**Given problem**
Pictures stay out. Extract the lines below from the first one through the line with "simple('hole_dark', (.008, .007, .006), .9, .1)", both included.

○ ○ ○ ○ ○ ○ ○

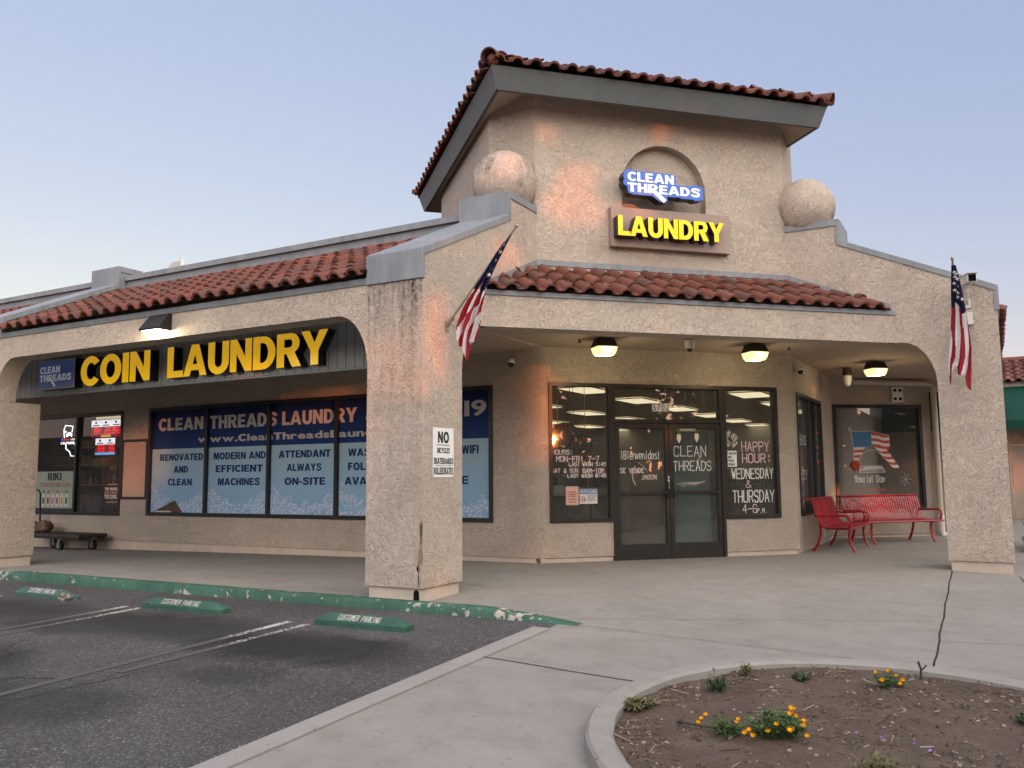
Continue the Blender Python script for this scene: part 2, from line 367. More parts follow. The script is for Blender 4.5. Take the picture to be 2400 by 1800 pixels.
leafmat('leaf_tree', (.018, .028, .010), (.060, .085, .028)); leafmat('leaf_bush', (.012, .030, .010), (.055, .105, .035)); leafmat('leaf_herb', (.030, .065, .020), (.090, .150, .050)); leafmat('leaf_dry', (.09, .085, .035), (.20, .17, .08))
leafmat('petal_orange', (.78, .34, .004), (.88, .50, .015)); leafmat('petal_violet', (.25, .16, .40), (.40, .28, .55)); leafmat('blossom_white', (.45, .45, .40), (.62, .62, .58))
simple('stone', (.24, .20, .17), .9, .2, var=.3, vs=20)
simple('chip_scar', (.26, .18, .13), .95, .1, var=.5, vs=40)
simple('hole_dark', (.008, .007, .006), .9, .1)

# ------------------------------------------------------------------ mesh builder
class MB:
    def __init__(s): s.v = []; s.f = []; s.m = []; s.uv = []
    def add(s, vs, fs, mi=0, uv=(0.0, 0.0)):
        b = len(s.v); s.v += [tuple(p) for p in vs]
        for q in fs: s.f.append(tuple(b+i for i in q)); s.m.append(mi); s.uv.append(uv)
        return s
    def box(s, fr, u0, u1, n0, n1, z0, z1, mi=0, uv=(0.0, 0.0)):
        p = [fr(u, n, z) for z in (z0, z1) for n in (n0, n1) for u in (u0, u1)]
        return s.add(p, [(0, 1, 3, 2), (4, 6, 7, 5), (0, 4, 5, 1), (1, 5, 7, 3), (3, 7, 6, 2), (2, 6, 4, 0)], mi, uv)
    def prism(s, poly, fr, n0, n1, mi=0):
        k = len(poly); p = [fr(u, n0, z) for u, z in poly] + [fr(u, n1, z) for u, z in poly]
        return s.add(p, [tuple(range(k)), tuple(range(2*k-1, k-1, -1))] + [(i, (i+1) % k, k+(i+1) % k, k+i) for i in range(k)], mi)
    def loft(s, rings, close=True, caps=True, mi=0, uv=(0.0, 0.0)):
        k = len(rings[0]); vs = [p for r in rings for p in r]; fs = []
        for j in range(len(rings)-1):
            for i in range(k if close else k-1): fs.append((j*k+i, j*k+(i+1) % k, (j+1)*k+(i+1) % k, (j+1)*k+i))
        if caps: fs += [tuple(range(k-1, -1, -1)), tuple((len(rings)-1)*k+i for i in range(k))]
        return s.add(vs, fs, mi, uv)
    def tube(s, pts, r, seg=8, mi=0, caps=True, rx=None):
        pts = [Vector(p) for p in pts]; rings = []
        rr = r if isinstance(r, (list, tuple)) else [r]*len(pts)
        ref = None
        for i, p in enumerate(pts):
            t = (pts[min(i+1, len(pts)-1)] - pts[max(i-1, 0)]).normalized()
            if ref is None: ref = Vector((0, 0, 1)) if abs(t.z) < .9 else Vector((1, 0, 0))
            a = t.cross(ref).normalized(); b = a.cross(t).normalized(); ref = b
            rings.append([tuple(p + a*cos(2*pi*k/seg)*(rx or rr[i]) + b*sin(2*pi*k/seg)*rr[i]) for k in range(seg)])
        return s.loft(rings, True, caps, mi)
    def ball(s, c, r, nu=16, nv=10, mi=0, uv=(0.0, 0.0), sq=(1, 1, 1)):
        rings = []
        for j in range(1, nv):
            t = pi*j/nv; rings.append([(c[0]+r*sq[0]*sin(t)*cos(2*pi*i/nu), c[1]+r*sq[1]*sin(t)*sin(2*pi*i/nu), c[2]+r*sq[2]*cos(t)) for i in range(nu)])
        b = len(s.v); s.loft(rings, True, False, mi, uv)
        n = (nv-1)*nu
        s.v += [(c[0], c[1], c[2]+r*sq[2]), (c[0], c[1], c[2]-r*sq[2])]
        for i in range(nu):
            s.f.append((b+n, b+(i+1) % nu, b+i)); s.m.append(mi); s.uv.append(uv)
            s.f.append((b+n+1, b+(nv-2)*nu+i, b+(nv-2)*nu+(i+1) % nu)); s.m.append(mi); s.uv.append(uv)
        return s
    def build(s, name, mats, parent=None, bevel=0, smooth=None, root=None, normals=True, seg=2):
        mats = [mats] if isinstance(mats, str) else mats
        off = Vector(root) if root else (Vector(parent.get('_root', (0, 0, 0))) if parent else Vector((0, 0, 0)))
        me = bpy.data.meshes.new(name)
        me.from_pydata([tuple(Vector(p)-off) for p in s.v], [], s.f)
        for m in mats: me.materials.append(MATS[m])
        me.polygons.foreach_set('material_index', s.m)
        ul = me.uv_layers.new(name='UVMap'); dat = [0.0]*(2*len(me.loops))
        for pl, uv in zip(me.polygons, s.uv):
            for li in pl.loop_indices: dat[2*li] = uv[0]; dat[2*li+1] = uv[1]
        ul.data.foreach_set('uv', dat)
        if normals:
            bm = bmesh.new(); bm.from_mesh(me); bmesh.ops.recalc_face_normals(bm, faces=bm.faces); bm.to_mesh(me); bm.free()
        me.update()
        o = bpy.data.objects.new(name, me); COL.objects.link(o)
        if parent: o.parent = parent; o['_root'] = list(off)
        elif root: o.location = off; o['_root'] = list(off)
        else: o['_root'] = [0, 0, 0]
        if bevel:
            b = o.modifiers.new('bevel', 'BEVEL'); b.width = bevel; b.segments = seg; b.limit_method = 'ANGLE'; b.angle_limit = radians(40)
        if smooth is not None:
            for pl in me.polygons: pl.use_smooth = True
            try: me.set_sharp_from_angle(angle=radians(smooth))
            except Exception: pass
        return o
def thing(name, label, cat, loc=(0, 0, 0), group=None):
    o = bpy.data.objects.new(name, None); COL.objects.link(o); o.location = loc; o['_root'] = list(loc)
    o.empty_display_size = .2
    return tag(o, label, cat, group)
def tag(o, label=None, cat=None, group=None, kind=None):
    if label: o['label'] = label
    if cat: o['category'] = cat
    if group: o['group'] = group
    if kind: o['kind'] = kind
    return o
def copy_tree(o, parent=None):
    c = o.copy(); COL.objects.link(c); c.parent = parent
    for ch in list(o.children): copy_tree(ch, c)
    return c
def wall(mb, fr, u0, u1, z0, z1, holes, n0, n1, mi=0):
    us = sorted({u0, u1} | {h[i] for h in holes for i in (0, 1)}); zs = sorted({z0, z1} | {h[i] for h in holes for i in (2, 3)})
    us = [u for u in us if u0 <= u <= u1]; zs = [z for z in zs if z0 <= z <= z1]
    def hole(i, j):
        if i < 0 or j < 0 or i >= len(us)-1 or j >= len(zs)-1: return True
        a, b = (us[i]+us[i+1])/2, (zs[j]+zs[j+1])/2
        return any(h[0] < a < h[1] and h[2] < b < h[3] for h in holes)
    for i in range(len(us)-1):
        for j in range(len(zs)-1):
            if hole(i, j): continue
            a, b, c, d = us[i], us[i+1], zs[j], zs[j+1]
            q = [fr(a, n0, c), fr(b, n0, c), fr(b, n0, d), fr(a, n0, d), fr(a, n1, c), fr(b, n1, c), fr(b, n1, d), fr(a, n1, d)]
            fs = [(0, 1, 2, 3), (7, 6, 5, 4)]
            if hole(i-1, j): fs.append((0, 3, 7, 4))
            if hole(i+1, j): fs.append((1, 5, 6, 2))
            if hole(i, j-1): fs.append((0, 4, 5, 1))
            if hole(i, j+1): fs.append((3, 2, 6, 7))
            mb.add(q, fs, mi)
    return mb
def arc(cx, cz, rx, rz, a0, a1, n=10):
    return [(cx+rx*cos(radians(a0+(a1-a0)*i/n)), cz+rz*sin(radians(a0+(a1-a0)*i/n))) for i in range(n+1)]

# ------------------------------------------------------------------ lettering
GL = {}
def glyphs():
    chars = "ABCDEFGHIJKLMNOPQRSTUVWXYZ0123456789abcdefghijklmnopqrstuvwxyz&.-:!'"
    tmp = []
    for bold in (0, 1, 2):
        for ch in chars:
            cu = bpy.data.curves.new('t', 'FONT'); cu.body = ch; cu.size = 1; cu.resolution_u = 3; cu.extrude = .5
            cu.offset = (0.0, .030, .058)[bold]
            o = bpy.data.objects.new('t', cu); COL.objects.link(o); tmp.append((bold, ch, o))
    dg = bpy.context.evaluated_depsgraph_get(); dg.update()
    for bold, ch, o in tmp:
        me = bpy.data.meshes.new_from_object(o.evaluated_get(dg))
        vs = [tuple(v.co) for v in me.vertices]; fs = [tuple(p.vertices) for p in me.polygons]
        if not vs: continue
        GL[(bold, ch)] = (vs, fs, min(v[0] for v in vs), max(v[0] for v in vs))
        bpy.data.meshes.remove(me)
    for _, _, o in tmp:
        cu = o.data; bpy.data.objects.remove(o); bpy.data.curves.remove(cu)
glyphs()
def _arc(cx, cz, rx, rz, a0, a1, n=14): return [(cx+rx*cos(radians(a0+(a1-a0)*i/n)), cz+rz*sin(radians(a0+(a1-a0)*i/n))) for i in range(n+1)]
def _thick(pts, w):
    P = []
    q = [pts[0]]+pts+[pts[-1]]
    for i in range(len(pts)-1):
        p0, p1, p2, p3 = [Vector((*v, 0)) for v in q[i:i+4]]
        for k in range(5):
            t = k/5; P.append(.5*((2*p1)+(p2-p0)*t+(2*p0-5*p1+4*p2-p3)*t*t+(3*p1-p0-3*p2+p3)*t**3))
    P.append(Vector((*pts[-1], 0))); a, b = [], []
    for i, p in enumerate(P):
        d = (P[min(i+1, len(P)-1)]-P[max(i-1, 0)]).normalized(); nn = Vector((-d.y, d.x, 0))*w/2; a.append((p.x+nn.x, p.y+nn.y)); b.append((p.x-nn.x, p.y-nn.y))
    return a+b[::-1]
HEAVY = dict(
    L=[[(0, 0), (.68, 0), (.68, .21), (.27, .21), (.27, 1), (0, 1)]], T=[[(.26, 0), (.53, 0), (.53, .79), (.79, .79), (.79, 1), (0, 1), (0, .79), (.26, .79)]], I=[[(0, 0), (.27, 0), (.27, 1), (0, 1)]],
    H=[[(0, 0), (.27, 0), (.27, .39), (.55, .39), (.55, 0), (.82, 0), (.82, 1), (.55, 1), (.55, .61), (.27, .61), (.27, 1), (0, 1)]], E=[[(0, 0), (.71, 0), (.71, .20), (.27, .20), (.27, .405), (.65, .405), (.65, .60), (.27, .60), (.27, .80), (.70, .80), (.70, 1), (0, 1)]],
    F=[[(0, 0), (.27, 0), (.27, .385), (.60, .385), (.60, .59), (.27, .59), (.27, .79), (.67, .79), (.67, 1), (0, 1)]], N=[[(0, 0), (.25, 0), (.25, .55), (.58, 0), (.83, 0), (.83, 1), (.58, 1), (.58, .45), (.25, 1), (0, 1)]],
    A=[[(0, 0), (.27, 0), (.33, .18), (.64, .18), (.70, 0), (.97, 0), (.635, 1), (.335, 1)], [(.39, .37), (.58, .37), (.485, .68)]], V=[[(0, 1), (.28, 1), (.47, .33), (.66, 1), (.94, 1), (.61, 0), (.33, 0)]],
    Y=[[(0, 1), (.29, 1), (.46, .64), (.63, 1), (.92, 1), (.595, .41), (.595, 0), (.325, 0), (.325, .41)]], W=[[(0, 1), (.25, 1), (.36, .40), (.50, 1), (.76, 1), (.90, .40), (1.01, 1), (1.26, 1), (1.04, 0), (.78, 0), (.63, .58), (.48, 0), (.22, 0)]],
    M=[[(0, 0), (.23, 0), (.23, .66), (.39, 0), (.60, 0), (.76, .66), (.76, 0), (.99, 0), (.99, 1), (.64, 1), (.495, .42), (.35, 1), (0, 1)]], K=[[(0, 0), (.27, 0), (.27, .30), (.36, .41), (.56, 0), (.89, 0), (.55, .60), (.86, 1), (.53, 1), (.27, .64), (.27, 1), (0, 1)]],
    O=[_arc(.46, .5, .46, .52, 0, 345, 30), _arc(.46, .5, .19, .29, 0, 345, 24)], D=[[(0, 0)]+_arc(.37, .5, .46, .5, -90, 90)+[(0, 1)], [(.27, .20)]+_arc(.36, .5, .20, .30, -90, 90)+[(.27, .80)]],
    U=[[(0, 1), (.27, 1)]+_arc(.415, .37, .145, .17, 180, 360)+[(.56, 1), (.83, 1)]+_arc(.415, .37, .415, .39, 0, -180)], C=[_arc(.46, .5, .46, .52, 38, 322, 26)+_arc(.46, .5, .19, .29, 318, 42, 22)],
    R=[[(0, 0), (.27, 0), (.27, .39), (.35, .39), (.55, 0), (.87, 0), (.64, .435)]+_arc(.50, .70, .31, .30, -55, 90)+[(0, 1)], [(.27, .58)]+_arc(.46, .70, .10, .12, -90, 90, 8)+[(.27, .82)]],
    P=[[(0, 0), (.27, 0), (.27, .37)]+_arc(.48, .685, .32, .315, -90, 90)+[(0, 1)], [(.27, .56)]+_arc(.45, .69, .10, .13, -90, 90, 8)+[(.27, .82)]],
    B=[[(0, 0)]+_arc(.48, .285, .33, .285, -90, 55)+_arc(.46, .745, .30, .255, -45, 90)+[(0, 1)], [(.27, .19)]+_arc(.45, .30, .11, .11, -90, 90, 8)+[(.27, .41)], [(.27, .59)]+_arc(.43, .70, .10, .11, -90, 90, 8)+[(.27, .81)]],
    S=[_thick([(.74, .72), (.66, .86), (.44, .905), (.22, .865), (.145, .74), (.22, .62), (.44, .53), (.64, .44), (.70, .29), (.61, .14), (.40, .09), (.19, .13), (.09, .29)], .225)])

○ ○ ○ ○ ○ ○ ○

**Output**
Continue the Blender Python script for this scene: part 2, from line 367. More parts follow. The script is for Blender 4.5. Take the picture to be 2400 by 1800 pixels.
leafmat('leaf_tree', (.018, .028, .010), (.060, .085, .028)); leafmat('leaf_bush', (.012, .030, .010), (.055, .105, .035)); leafmat('leaf_herb', (.030, .065, .020), (.090, .150, .050)); leafmat('leaf_dry', (.09, .085, .035), (.20, .17, .08))
leafmat('petal_orange', (.78, .34, .004), (.88, .50, .015)); leafmat('petal_violet', (.25, .16, .40), (.40, .28, .55)); leafmat('blossom_white', (.45, .45, .40), (.62, .62, .58))
simple('stone', (.24, .20, .17), .9, .2, var=.3, vs=20)
simple('chip_scar', (.26, .18, .13), .95, .1, var=.5, vs=40)
simple('hole_dark', (.008, .007, .006), .9, .1)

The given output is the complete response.